Speaking Norwegian and Buying Insulation

Three days after bringing my beautiful trailer home to my sister’s driveway (where I can see it from my current bedroom window) I bought some insulation. I don’t even have a frame yet, but I have a whole lot of insulation.

Here’s how it goes down:

Gardening with my sister (read: my sister is gardening. I am probably making a mess with dirt). She checks her phone and sees that a friend was selling a bunch of doors and lumber and other bits and parts for building projects. So we head over to check it out. There are a few interesting things, but not much that I can use except a GIANT bundle of insulation. The tag on the top says $115.

I don’t have walls on my house yet. Do I really need insulation right now?

My sister tells Jeanette to call her if the insulation doesn’t sell by the end of the day. Then we start talking about all kinds of other things. Like building my tiny house and travel.

JeanetteJeanette mentions she’s headed to Norway this summer.

“Oh Norway!” I say dreamily. I can’t believe it, but I actually clasped my hands over my heart as I say it.
“You’ve been?” Jeanette asks.
I nod emphatically.
She grins. “Snakker du Norsk?”
“Jeg snakker ikke Norsk.” (I don’t speak Norwegian.)
Jeanette claps.
“I was taught only one other phrase and I was paraded around by my friends saying it to everyone.”
She waits.
“Jeg like fiskeboller.” (I like fish balls.)

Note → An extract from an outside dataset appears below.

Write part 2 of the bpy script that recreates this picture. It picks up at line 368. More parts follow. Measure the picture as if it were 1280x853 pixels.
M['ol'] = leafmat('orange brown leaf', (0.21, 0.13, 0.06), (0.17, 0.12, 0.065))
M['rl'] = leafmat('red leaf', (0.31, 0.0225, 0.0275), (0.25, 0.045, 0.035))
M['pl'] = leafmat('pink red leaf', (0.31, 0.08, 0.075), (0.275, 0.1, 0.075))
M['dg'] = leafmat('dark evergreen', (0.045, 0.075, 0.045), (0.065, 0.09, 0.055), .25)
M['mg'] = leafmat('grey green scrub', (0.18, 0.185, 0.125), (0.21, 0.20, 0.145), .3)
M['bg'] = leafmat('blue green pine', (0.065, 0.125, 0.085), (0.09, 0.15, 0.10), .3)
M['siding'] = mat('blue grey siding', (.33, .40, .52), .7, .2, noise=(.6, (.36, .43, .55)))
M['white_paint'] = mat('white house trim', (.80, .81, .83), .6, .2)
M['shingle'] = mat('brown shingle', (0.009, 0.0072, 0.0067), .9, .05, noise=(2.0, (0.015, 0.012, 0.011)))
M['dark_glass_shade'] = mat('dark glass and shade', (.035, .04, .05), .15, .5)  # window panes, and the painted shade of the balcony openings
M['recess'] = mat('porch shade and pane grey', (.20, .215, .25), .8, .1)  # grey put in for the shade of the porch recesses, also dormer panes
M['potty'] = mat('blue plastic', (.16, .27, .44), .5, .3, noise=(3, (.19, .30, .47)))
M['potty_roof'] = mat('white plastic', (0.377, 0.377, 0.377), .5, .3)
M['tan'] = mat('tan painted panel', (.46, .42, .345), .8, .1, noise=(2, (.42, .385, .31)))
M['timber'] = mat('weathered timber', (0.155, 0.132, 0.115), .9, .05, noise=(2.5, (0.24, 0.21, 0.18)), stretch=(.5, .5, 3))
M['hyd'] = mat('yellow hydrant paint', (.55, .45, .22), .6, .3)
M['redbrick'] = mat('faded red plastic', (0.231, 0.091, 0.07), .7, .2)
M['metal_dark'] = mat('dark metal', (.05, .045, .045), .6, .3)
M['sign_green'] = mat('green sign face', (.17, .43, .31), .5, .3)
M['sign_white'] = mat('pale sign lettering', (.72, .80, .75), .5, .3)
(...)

We laugh and talk about traveling and she sends us off with some little wooden crates for free.

Ten minutes after getting back to our house and digging in the dirt again Adina gets a text from Jeanette. “We’ll sell the insulation to you for $50. Do you want it?”

And that’s how I managed to have insulation before having walls. The only mistake was taking my station wagon instead of my sister’s pickup.

Insulation2They also gave me a tiny door and some tile for FREE. I’m kind of obsessed with the tiny door.